To get the data for that surprising conclusion, the researchers MacGyvered a navigation instrument on the NASA rover Curiosity, and turned it into a scientific instrument.

The idea for repurposing the Rover Inertial Measurement Unit came from Kevin Lewis.

"It kind of frustrated me that we didn't have a surface gravimeter on Mars," says Lewis, a member of the Curiosity science team, and an assistant professor in earth and planetary sciences at Johns Hopkins University.

You can learn a lot about the geology of a planet by measuring subtle changes in its gravity.
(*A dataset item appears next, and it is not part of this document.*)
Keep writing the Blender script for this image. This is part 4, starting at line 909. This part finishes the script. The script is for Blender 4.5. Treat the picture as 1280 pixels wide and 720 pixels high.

High-density rocks give a stronger gravity-signal than low-density rocks.

But to make measurements of gravity, you usually need to have an instrument called a gravimeter.

One day, Lewis started thinking about something that popped up regularly on the rover's daily activity schedule.

"Turns out, every day we don't drive with the rover, there's this little rover activity called the SAPP-RIMU data activity," Lewis says.

SAPP stands for "surface attitude position and pointing." The SAPP-RIMU data activity is something engineers use to determine the rover's precise orientation on the planet's surface.

Inside the RIMU are three devices to measure acceleration — similar to the accelerometers inside a smart phone that measure the phone's movements.

Kevin Lewis had a kind of epiphany.

"We don't have a gravimeter on the surface of Mars, but we do have accelerometers," he says, "and gravity is just an acceleration."

You may not think of gravity that way, but you can, and scientists do.

So with the help of engineers Stephen Peters and Kurt Gonter at NASA's Jet Propulsion Laboratory, he was able to adjust the way the data from the RIMU were handled; that gave Lewis his gravimeter.

He knew just what he wanted to do with it: Try to figure out how a 15,000-foot-tall mountain could form in the middle of Gale crater, the crater Curiosity landed in.

It's a question many scientists have puzzled over.

"There have been basically two different schools of thought," says Mackenzie Day, an assistant professor in the department of earth, planetary and space sciences at UCLA.

"Craters are fundamentally big holes in the ground," Day says. "So they're a really good place to accumulate things: to accumulate sediment; accumulate dust and sand."

Among the questions scientists have been puzzling over, Day says, is this: Was Gale crater once filled to the rim with sediment, and then most of that material eroded away, leaving behind what is now called Mount Sharp?

"Or," Day says, "is Mount Sharp something that developed in the middle of the crater — as a sort of stacking of material in the crater center — from winds coming down the sides of the crater rim?"

Could blowing sand and dust below really build a 3-mile-tall mountain?

Possibly, although Kevin Lewis admits it runs against our expectations.

"We don't usually see mountains growing up as a haystack on the Earth," Lewis says.

If the haystack model is right, the rocks at the base of Mount Sharp wouldn't be very dense.

"What we found in this study is the rocks are surprisingly low density," Lewis says.

So the haystack theory may be right, as he and his colleagues report in the journal Science.

Lewis says he plans to keep collecting data from his MacGyvered instrument to see if the initial results hold up.